-- INPUT --
>> start

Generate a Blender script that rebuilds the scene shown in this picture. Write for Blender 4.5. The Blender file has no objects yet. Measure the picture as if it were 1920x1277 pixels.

>> end
>> start

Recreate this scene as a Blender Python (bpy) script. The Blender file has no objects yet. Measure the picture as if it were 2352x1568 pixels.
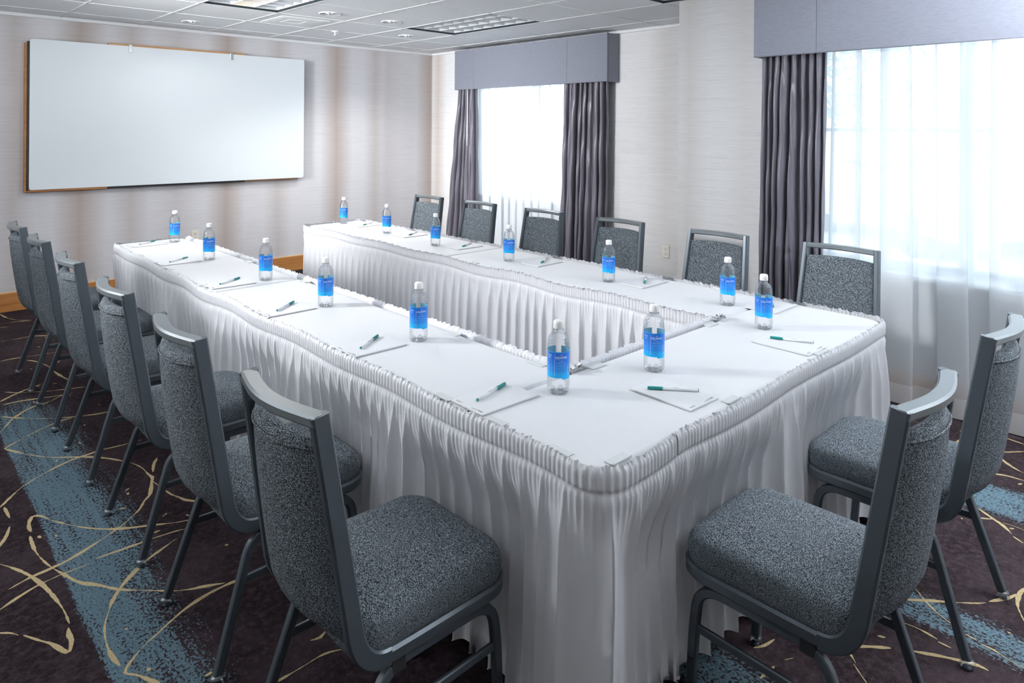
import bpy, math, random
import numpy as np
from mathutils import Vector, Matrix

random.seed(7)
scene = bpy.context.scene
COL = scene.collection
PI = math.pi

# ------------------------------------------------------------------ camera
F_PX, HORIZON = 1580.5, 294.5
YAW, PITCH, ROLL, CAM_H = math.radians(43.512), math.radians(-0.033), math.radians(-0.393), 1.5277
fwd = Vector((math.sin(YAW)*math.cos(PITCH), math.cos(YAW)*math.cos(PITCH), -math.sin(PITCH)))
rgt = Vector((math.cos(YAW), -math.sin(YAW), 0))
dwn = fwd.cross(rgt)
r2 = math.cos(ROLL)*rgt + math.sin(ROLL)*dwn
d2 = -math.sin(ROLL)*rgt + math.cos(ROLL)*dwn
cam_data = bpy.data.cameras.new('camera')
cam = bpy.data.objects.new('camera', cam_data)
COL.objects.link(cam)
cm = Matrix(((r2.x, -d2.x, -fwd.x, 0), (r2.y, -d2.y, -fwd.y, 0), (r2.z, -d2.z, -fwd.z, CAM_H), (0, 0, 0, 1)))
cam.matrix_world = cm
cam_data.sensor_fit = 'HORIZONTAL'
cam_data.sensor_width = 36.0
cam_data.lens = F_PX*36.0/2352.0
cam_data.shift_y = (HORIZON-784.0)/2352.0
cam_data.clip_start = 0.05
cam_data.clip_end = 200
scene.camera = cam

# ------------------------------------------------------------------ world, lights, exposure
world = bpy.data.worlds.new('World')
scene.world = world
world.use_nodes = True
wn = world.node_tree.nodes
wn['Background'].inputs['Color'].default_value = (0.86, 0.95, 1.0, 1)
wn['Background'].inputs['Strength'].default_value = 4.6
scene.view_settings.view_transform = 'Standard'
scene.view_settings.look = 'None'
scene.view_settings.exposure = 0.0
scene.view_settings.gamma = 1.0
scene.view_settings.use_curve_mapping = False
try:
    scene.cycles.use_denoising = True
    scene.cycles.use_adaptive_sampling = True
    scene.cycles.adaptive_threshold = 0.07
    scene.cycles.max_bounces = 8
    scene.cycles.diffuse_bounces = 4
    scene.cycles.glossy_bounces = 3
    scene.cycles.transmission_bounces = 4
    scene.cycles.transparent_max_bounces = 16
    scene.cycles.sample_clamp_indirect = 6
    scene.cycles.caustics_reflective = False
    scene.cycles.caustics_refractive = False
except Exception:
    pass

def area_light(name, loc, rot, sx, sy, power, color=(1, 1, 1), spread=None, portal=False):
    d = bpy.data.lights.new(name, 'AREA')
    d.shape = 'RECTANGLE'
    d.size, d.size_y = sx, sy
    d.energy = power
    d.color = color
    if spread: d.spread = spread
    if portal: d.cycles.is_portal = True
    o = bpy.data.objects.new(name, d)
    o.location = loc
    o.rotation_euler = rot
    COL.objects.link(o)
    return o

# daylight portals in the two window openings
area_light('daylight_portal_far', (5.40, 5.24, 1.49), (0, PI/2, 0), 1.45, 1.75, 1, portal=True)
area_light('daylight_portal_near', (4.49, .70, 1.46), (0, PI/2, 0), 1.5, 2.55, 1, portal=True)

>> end

-- WORK REQUIRED --
Show all lines in the entries above where the word "were" appears.

-- RESPONSE BELOW --
Generate a Blender script that rebuilds the scene shown in this picture. Write for Blender 4.5. The Blender file has no objects yet. Measure the picture as if it were 1920x1277 pixels.
Recreate this scene as a Blender Python (bpy) script. The Blender file has no objects yet. Measure the picture as if it were 2352x1568 pixels.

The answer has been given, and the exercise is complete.